As part of Orbán’s ongoing efforts to expand his influence over the domestic media in Hungary, Vajna also acquired one of Hungary’s main commercial television channels, TV2, which adopted a strongly pro-government stance and won a major chunk of state advertising spending. He also owned commercial radio station Rádió 1.
Hungarian news agency MTI recalled that Vajna, who was born in Budapest in 1944, fled Hungary in 1956, at the age of 12, and went on to study cinematography at the University of California in Los Angeles.
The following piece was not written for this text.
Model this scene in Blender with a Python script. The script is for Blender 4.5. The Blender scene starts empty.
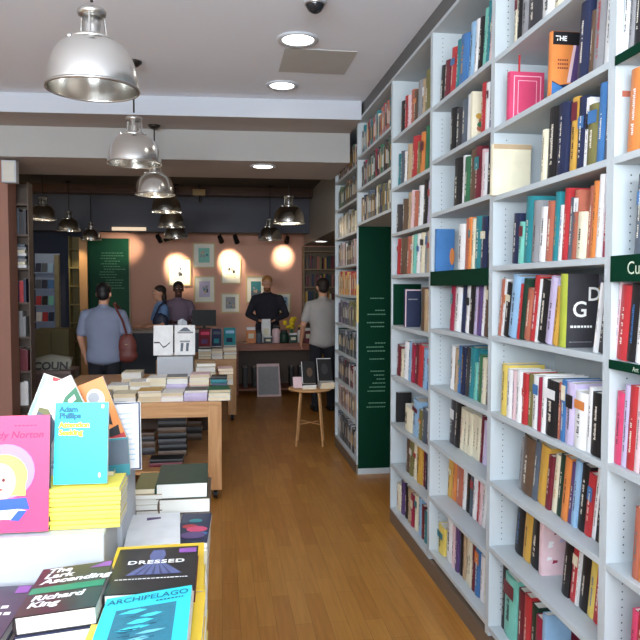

Later finding fame as the producer of numerous Hollywood blockbusters, he worked with the directors Oliver Stone, Paul Verhoven, James Cameron and Roland Joffe, as well as actors including Schwarzenegger, Sylvester Stallone, Anthony Hopkins, Gary Oldman, Michael Douglas, Robert de Niro, Demi Moore, Sharon Stone, and Scarlett Johansson.
From 2011, Vajna served as government commissioner for developing Hungaryʼs film industry and was instrumental in consolidating support for the profession and establishing the Hungarian National Film Fund.
Vajna held a stake in the Korda Film Studios in Etyek, west of Budapest, and also owned the Las Vegas casinos.